Das bedeutet, dass sie fünf Jahre lang zahlen müsste, wenn der Verein Flüchtlingspaten für den Unterhalt und die Wohnung der ins Land geholten Syrer nicht mehr aufkommen kann. Angst davor hat sie nicht:
"Nö, wir haben das durchgerechnet. Meine Familie steht da hinter mir und wir haben das durchgerechnet, dass wir das dann irgendwie hinkriegen würden, wenn wirklich der Verein ausfällt. Und jetzt ist es ja auch auf fünf Jahre befristet, also ich finde das ist jetzt überhaupt kein Risiko mehr."
Knapp 200 Syrer hat der Verein auf diese Weise bereits nach Berlin geholt. Nur noch in Hamburg, Schleswig-Holstein, Brandenburg und Thüringen ist Vergleichbares möglich. Die meisten anderen Bundesländer haben ihre vor knapp vier Jahren eingerichteten Landesaufnahmeprogramme inzwischen wieder eingestellt. Der Grund war ein Streit zwischen einigen Bundesländern und dem Bundesinnenminister. Der Minister war der Meinung, dass eine einmal abgegebene Verpflichtungserklärung dauerhaft gilt, die Bundesländer waren der Ansicht, dass die Bürgschaft mit Asylanerkennung endet. Eine Fehlinformation für die Bürgen, sagt Martin Keune. Er habe über die Situation in Berlin von Anfang an Bescheid gewusst:
"Wir haben uns immer darauf eingestellt, dass wir unbefristet für die Leute haften und jetzt wissen wir, dass es fünf Jahre sind, weil das im Integrationsgesetz im Sommer letztes Jahr auf fünf Jahre befristet worden ist."
Zwischen 15 und 20 Anfragen von Syrern in Berlin bekommt der Verein jeden Tag. Geholt werden kann nur, wer bereits einen Angehörigen hat, der länger als ein Jahr in Berlin lebt. Auswählen muss der Verein, hauptsächlich geht es darum, wer in Syrien akut gefährdet ist. Christina Bausch, inzwischen über 70, hat gleich eine ganz Familie nach Deutschland geholt, kümmert sich um Wohnung, Arbeit und Alltägliches, zahlt und bürgt für die Syrer:
"Es ist Krieg da. Ich kenne Krieg. Irgendwie habe ich gedacht, es kann nicht sein, dass wir zufrieden sind, dass unserer Eltern mal im Widerstand waren, also man muss irgendwas selber machen. Also das ist auch ein Risiko. Aber ich habe mir einfach gedacht, die werden auf eigene Beine kommen wollen."

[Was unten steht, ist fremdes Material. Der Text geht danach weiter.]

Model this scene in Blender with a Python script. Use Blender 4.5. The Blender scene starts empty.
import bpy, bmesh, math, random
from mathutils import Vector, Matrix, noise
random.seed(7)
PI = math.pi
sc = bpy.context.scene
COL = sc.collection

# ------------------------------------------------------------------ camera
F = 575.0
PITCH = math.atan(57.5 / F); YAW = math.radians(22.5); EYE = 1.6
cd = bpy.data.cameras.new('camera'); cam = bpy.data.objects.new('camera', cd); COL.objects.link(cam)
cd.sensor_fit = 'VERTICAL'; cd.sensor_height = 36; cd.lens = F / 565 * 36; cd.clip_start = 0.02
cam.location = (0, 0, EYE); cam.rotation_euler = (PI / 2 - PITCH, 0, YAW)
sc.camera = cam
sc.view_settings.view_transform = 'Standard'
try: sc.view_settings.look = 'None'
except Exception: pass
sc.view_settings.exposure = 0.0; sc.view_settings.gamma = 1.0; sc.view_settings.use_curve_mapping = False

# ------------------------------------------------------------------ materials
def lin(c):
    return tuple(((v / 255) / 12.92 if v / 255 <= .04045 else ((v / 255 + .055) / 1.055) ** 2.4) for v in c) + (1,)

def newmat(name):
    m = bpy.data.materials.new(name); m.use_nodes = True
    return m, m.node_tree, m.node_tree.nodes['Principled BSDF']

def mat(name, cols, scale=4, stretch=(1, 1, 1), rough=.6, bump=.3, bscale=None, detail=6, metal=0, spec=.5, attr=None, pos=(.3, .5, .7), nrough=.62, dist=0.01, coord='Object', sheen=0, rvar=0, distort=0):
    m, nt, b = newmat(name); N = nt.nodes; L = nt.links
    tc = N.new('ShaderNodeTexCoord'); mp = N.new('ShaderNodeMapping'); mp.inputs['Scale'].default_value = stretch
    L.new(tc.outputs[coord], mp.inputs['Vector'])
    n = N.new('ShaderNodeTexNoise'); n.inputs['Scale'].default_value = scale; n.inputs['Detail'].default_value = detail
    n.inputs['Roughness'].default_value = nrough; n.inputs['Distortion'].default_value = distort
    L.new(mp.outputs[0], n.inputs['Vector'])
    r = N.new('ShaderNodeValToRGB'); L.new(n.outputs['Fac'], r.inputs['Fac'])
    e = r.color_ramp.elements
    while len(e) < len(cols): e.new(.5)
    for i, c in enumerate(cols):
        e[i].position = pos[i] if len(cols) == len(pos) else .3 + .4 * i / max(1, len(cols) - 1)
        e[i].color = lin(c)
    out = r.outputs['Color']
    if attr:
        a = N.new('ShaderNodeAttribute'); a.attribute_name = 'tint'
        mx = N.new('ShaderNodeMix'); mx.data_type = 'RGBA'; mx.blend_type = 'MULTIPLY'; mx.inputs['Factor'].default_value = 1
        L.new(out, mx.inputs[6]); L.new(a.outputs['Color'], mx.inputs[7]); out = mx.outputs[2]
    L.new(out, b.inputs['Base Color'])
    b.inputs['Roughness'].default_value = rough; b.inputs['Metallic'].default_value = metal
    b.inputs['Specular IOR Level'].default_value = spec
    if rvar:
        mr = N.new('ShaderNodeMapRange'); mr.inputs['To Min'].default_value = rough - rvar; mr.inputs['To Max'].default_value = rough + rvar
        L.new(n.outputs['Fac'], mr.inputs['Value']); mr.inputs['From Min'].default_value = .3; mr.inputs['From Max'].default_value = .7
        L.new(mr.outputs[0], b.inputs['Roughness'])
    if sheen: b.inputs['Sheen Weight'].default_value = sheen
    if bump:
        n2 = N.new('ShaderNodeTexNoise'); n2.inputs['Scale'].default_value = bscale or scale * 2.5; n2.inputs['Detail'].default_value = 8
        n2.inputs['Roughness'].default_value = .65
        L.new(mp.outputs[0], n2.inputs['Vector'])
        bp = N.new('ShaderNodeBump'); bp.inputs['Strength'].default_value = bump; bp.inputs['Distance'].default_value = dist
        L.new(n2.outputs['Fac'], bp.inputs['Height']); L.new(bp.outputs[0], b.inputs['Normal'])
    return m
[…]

Eine Wohnung zu finden ist eine Riesenherausforderung

Anas und Hussein mit Sicherheit, meint zumindest deren Schwester. Sie selbst ist seit 2012 in Berlin und schreibt zur Zeit an ihrer Doktorarbeit in Architektur. Auch ihre Brüder würden hier schnell auf eigenen Füßen stehen wollen:
"Integrationsphase erstmal, dann Deutsch lernen, vielleicht der Bruder wollte gerne was studieren, der andere wollte nur ein paar Prüfungen machen, damit er als Zahnarzt hier arbeiten könnte, sie bezahlen Steuern später. Aber ich glaube sie sind auch eine gute Investition für Deutschland…"
Zunächst investiert allerdings der Verein in die beiden Syrer. Besorgt eine Wohnung, was in Berlin eine Riesenherausforderung ist, hilft bei der Anerkennung des Zahnmedizin-Abschlusses für den einen und beim Studienplatz für den anderen, kümmert sich, wenn es Probleme gibt, auch psychische. Die gibt es häufig, wenn Menschen ihre Heimat verlassen, um hier neu anzufangen. Jetzt endlich kommen die beiden Brüder vom Gate – erst einmal glücklich. Das ganze bisherige Leben in einem mittelgroßen Rollkoffer.
"I can't believe it. I have no words. I'm so happy, I thank you so much for having us. I'm just happy."